Fluor Daniel did a self-evaluation at the request of U.S. Sen. Patty Murray, D-Wash., in August. Energy Secretary Federico Pena then directed his agency to conduct its own review.

Fluor Daniel gave itself an overall “good” rating on most of its performance. But it acknowledged in its report that “good” wasn’t good enough.

“In the DOE system, Good Performance is not acceptable for its major contractors over the long haul. Good Performance recognizes that deficiencies exist and that DOE expects that these deficiencies will be corrected,” Fluor Daniel’s review said. “It has been a difficult year and Fluor Daniel Hanford has not met its own expectations for success. The (Fluor Daniel) team is totally dedicated to improving its performance.”

Some broad themes emerged from both reviews, which looked at dozens of issues:

Fluor Daniel and DOE both envisioned a strong leadership role for the contractor in supervising the 13 companies on its team. But managing Hanford is more complicated than Fluor Daniel expected. Gaps in supervision materialized, and DOE consequently got more involved sometimes than it had intended.

The DOE rated Fluor Daniel’s performance as marginal overall.

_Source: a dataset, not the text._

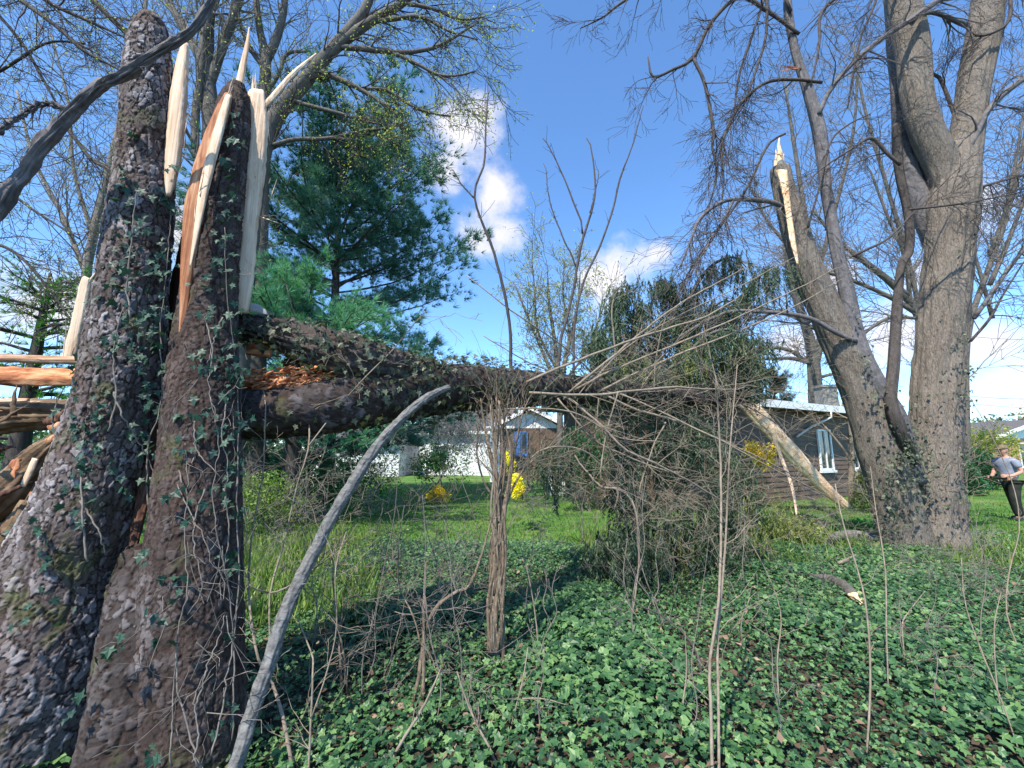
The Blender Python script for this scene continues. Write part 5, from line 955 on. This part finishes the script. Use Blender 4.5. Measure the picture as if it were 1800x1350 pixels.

The company “appears to have underestimated the size and complexity of the job and have not understood the drivers for DOE positions and actions,” the DOE review said. “During the first year, (Fluor Daniel) has not always taken strong charge of their responsibilities.”

Overall, Hanford’s cleanup work appears behind schedule on some matters and slightly over budget, according to DOE. But Hanford has always struggled with those problems under all its past contractors.

Worker productivity is good, but morale is low.

Fluor Daniel has failed to communicate well with both the DOE and the public.

Poor communication “was the single largest cause of most failures during the first year,” the Fluor report said. “Communication of successes as well as failures was ineffective. Our communications program was viewed as reactive rather than proactive - neither listening to the (DOE’s) or the communities’ issues nor successfully addressing them.”